Ghostland de Pascal Laugier : un tantinet moins dansant que La La Land, un chouïa plus gothique que Promised Land.
Hésitant (car fatigué) entre le peut-être navrant Tout le monde debout de Frank Dubosc et le très prometteur La Forme de l’eau de Guillermo del Toro à l’esthétique léchée, j’opte finalement pour une tierce proposition de l’automate du Gaumont, à savoir Ghostland, dont l’affiche parfaitement attrayante est accompagnée d’un avertissement à l’intention des moins de 16 ans. Bref, autant dire que les films d’horreur* ne font pas partie de mes priorités habituelles, mais peut-être suis-je un peu tendu (à cause du changement d’heure, du fil de l’aspirateur toujours trop court, du voisin qui troue des murs avec sa perceuse à percussion…) et ai-je besoin d’un remontant atypique.
Transformer des adolescentes non consentantes en poupées pour ensuite « jouer » avec elles, quitte à salement les esquinter : déclinaison aussi horrible que pendable du mythe de la femme-enfant-objet, dont Pauline (étonnante Mylène Farmer) et ses deux filles Beth, qui a peur de son ombre et rêve de devenir une auteure de romans fantastiques à succès (Crystal Reed ci-dessus, bien amochée) et Vera (Taylor Hickson/Anastasia Phillips) vont avoir à pâtir.
Avec une mise en scène redoutable (qui ne prend pas le spectateur pour un imbécile et ménage de vraies surprises comme l’exige le genre), Ghostland explore cette zone où la folie règne. Folie d’un duo de psychopathes d’un côté (un ogre et une sorcière qui redoublent de cruauté et qui sont sans limite ni pitié) et folie croissante d’un autre côté de leurs victimes, innocentes, qui peuvent préférer se déconnecter du réel, le transcender, dans une sorte de catalepsie onirique (Beth rêve-t-elle, ou bien est-elle bel et bien devenue cette auteure populaire de romans d’épouvante ? Chaque spectateur·trice se fera sa propre idée) pour survivre face à l’horreur imposée par des bourreaux aux « jeux » glaçants.
La « folie » se fait dès lors tantôt mécanique de destruction, tantôt unique porte de sortie, refuge quasi inviolable, espace imaginaire préservé, inatteignable, où l’être humain dans les conditions les plus abominables puisera moult étonnantes ressources.

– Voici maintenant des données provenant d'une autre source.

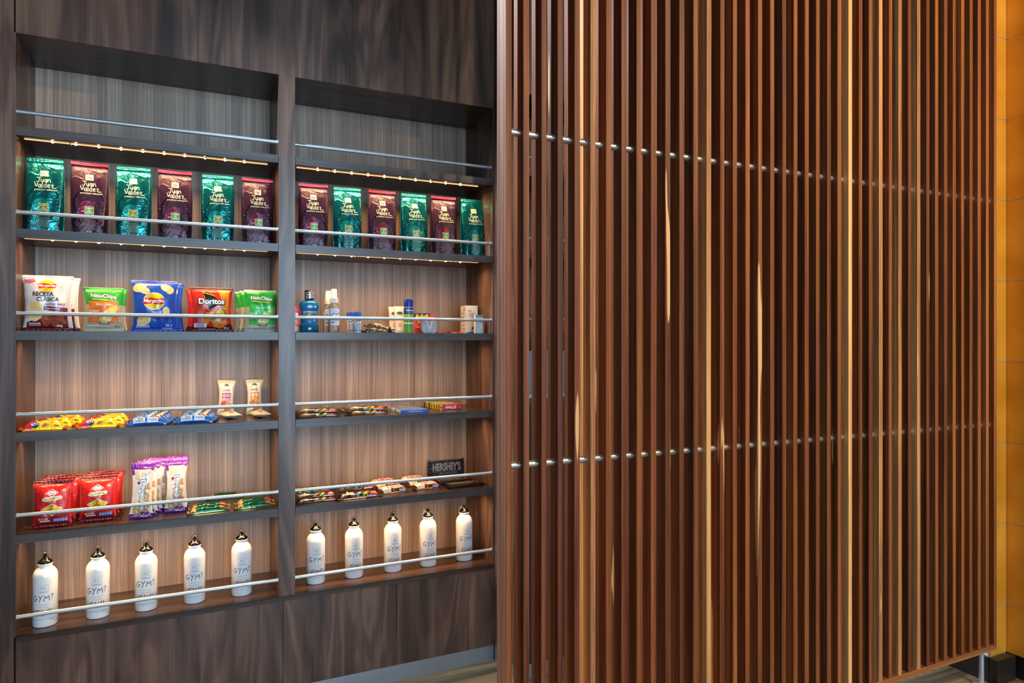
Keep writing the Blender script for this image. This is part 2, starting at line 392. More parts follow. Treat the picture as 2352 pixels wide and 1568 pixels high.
# ------------------------------------------------------------------ printing on packages
_txt = {}
def text_geo(s, bold):
    key = (s, bold)
    if key in _txt: return _txt[key]
    cu = bpy.data.curves.new('t', 'FONT'); cu.body = s; cu.offset = bold; cu.resolution_u = 3; cu.fill_mode = 'FRONT'
    o = bpy.data.objects.new('t', cu); COL.objects.link(o)
    me = bpy.data.meshes.new_from_object(o.evaluated_get(bpy.context.evaluated_depsgraph_get()))
    vs = [(v.co.x, v.co.y) for v in me.vertices]; fs = [tuple(p.vertices) for p in me.polygons]
    bpy.data.objects.remove(o); bpy.data.curves.remove(cu); bpy.data.meshes.remove(me)
    _txt[key] = (vs, fs); return _txt[key]
GL = {
 'J': (.85, [[(.1, 1), (.95, 1)], [(.62, 1), (.6, .2), (.4, -.02), (.12, .1)]]),
 'u': (.62, [[(0, .62), (.02, .18), (.2, .02), (.42, .15), (.5, .62)], [(.5, .62), (.56, 0)]]),
 'a': (.66, [[(.5, .52), (.25, .64), (.02, .35), (.12, .03), (.36, .08), (.52, .6)], [(.52, .6), (.58, 0)]]),
 'n': (.62, [[(0, .62), (.03, 0)], [(.03, .38), (.25, .63), (.46, .5), (.52, 0)]]),
 'V': (.62, [[(0, 1), (.35, 0), (.62, .85)]]), 'l': (.16, [[(0, 1.1), (.06, 0)]]),
 'd': (.62, [[(.46, 1.1), (.5, 0)], [(.48, .5), (.24, .62), (0, .3), (.2, 0), (.5, .18)]]),
 'e': (.6, [[(.02, .3), (.45, .38), (.36, .62), (.1, .56), (.02, .25), (.2, 0), (.5, .12)]]),
 'z': (.8, [[(0, .6), (.5, .6), (.02, 0), (.95, .02)]]), ' ': (.3, []),
 'G': (.95, [[(.7, .9), (.45, .98), (.1, .7), (.05, .3), (.3, .03), (.68, .12), (.72, .45)], [(.42, .46), (.9, .44)]]),
 'Y': (.8, [[(0, 1), (.35, .55)], [(.75, 1), (.35, .5), (.18, -.15)]]),
 'M': (1.0, [[(0, 0), (.18, .95), (.45, .3), (.8, 1), (.9, 0)]]),
 '?': (.55, [[(0, .85), (.25, 1.08), (.5, .85), (.2, .45), (.2, .28)], [(.17, .1), (.2, .05)]]),
 'I': (.3, [[(.1, 1), (.08, 0)]]), 'N': (.85, [[(0, 0), (.1, .95), (.6, .05), (.72, 1.05)]]),
 '!': (.3, [[(.15, 1), (.1, .3)], [(.08, .1), (.09, .04)]]),
}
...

Confrontation entre un duo maléfique et une sororité à toute épreuve, Ghostland de Pascal Laugier est typiquement le genre de film à même d’offrir des lettres de noblesse à ce genre décrié du film d’horreur. Il a d’ailleurs été primé au Festival international du film fantastique de Gérardmer.
* Il m’est arrivé d’être agréablement surpris, décontenancé (par L’Orphelinat de Juan Antonio Bayona, 2007 ; La colline a des yeux 2 d’Alexandre Aja, 2007 ; Le Projet Blair witch de Daniel Myrick et Eduardo Sanchez, 1999…) ou largement déçu (Projet Blair witch 3 d’Adam Wingard, 2016). Incontestablement, Ghostland va entrer dans la première de ces catégories.
Ghostland – Film d’épouvante franco-canadien de Pascal Laugier – Avec Mylène Farmer, Crystal Reed, Taylor Hickson, Rob Archer… – Sortie le 14 mars 2018 – Durée : 1h31 – Grand Prix de la 25e édition du Festival du film fantastique de Gérardmer présidé par Mathieu Kassovitz.